The solidarity of the aesthetics of loneliness

Imagine the mid-afternoon, and it has to be from a warm summer too. Music you last heard twenty-five years ago plays, driving your mind backwards over the years, over all the intervening warm afternoons. Each one was spent alone; and thus they create that most paradoxical of all emotions, the solidarity of loneliness; one that, as the existentialists tell us, unites our past and leads ineluctably to the future, to that great and solemn and lonely moment of death. Although, perhaps it is instead trivial, an ending of an experience that no-one could see in any case. Nostalgia, loneliness, sorrow; all have their most distinct flavour, and it is by no means an unpleasant one either. But if we press into the thickets of thought and experience surrounding it, as usual I don't think we find anything apart from more tangles - there is no clearing in the forest, so to speak.

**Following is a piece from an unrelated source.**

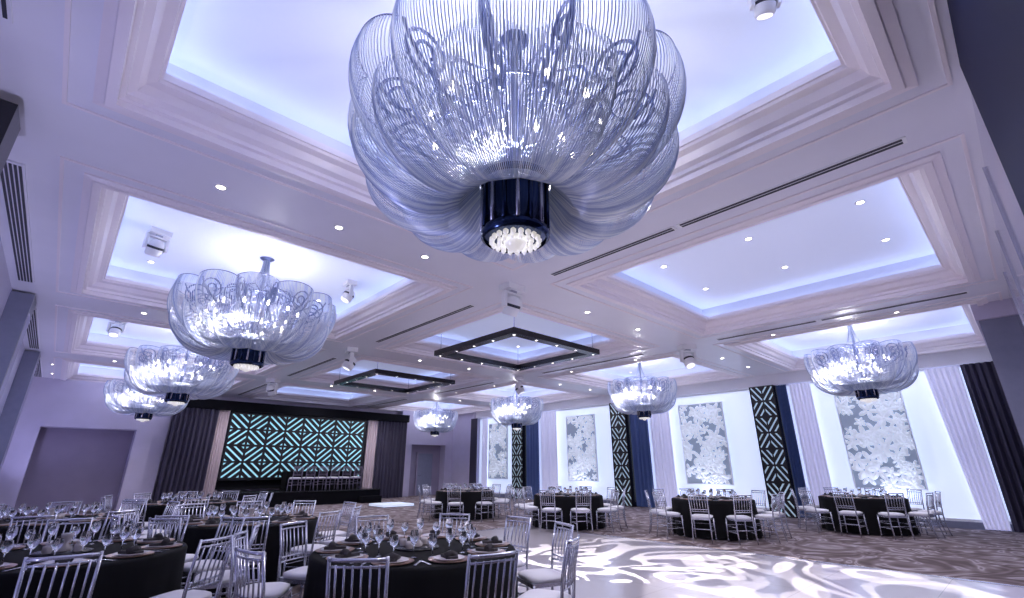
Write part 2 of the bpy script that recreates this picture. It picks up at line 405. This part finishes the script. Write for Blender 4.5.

Like those in depressions, who are convinced that their bleak view represents true realism as opposed to the deceptions of lighter moods, one can ask the question: is to be lonely what existence is "really" like, with moments of community simply misleading and illusory? What is, indeed, a moment of community? And can there be communal aesthetics, as opposed to the simple solipsism of the experience of being alone? For is it not the case that, spread over all our space and time is a golden tangle of threads, each growing and fading to nothing, some long and some short, but never touching, How can there enoguh space for them all?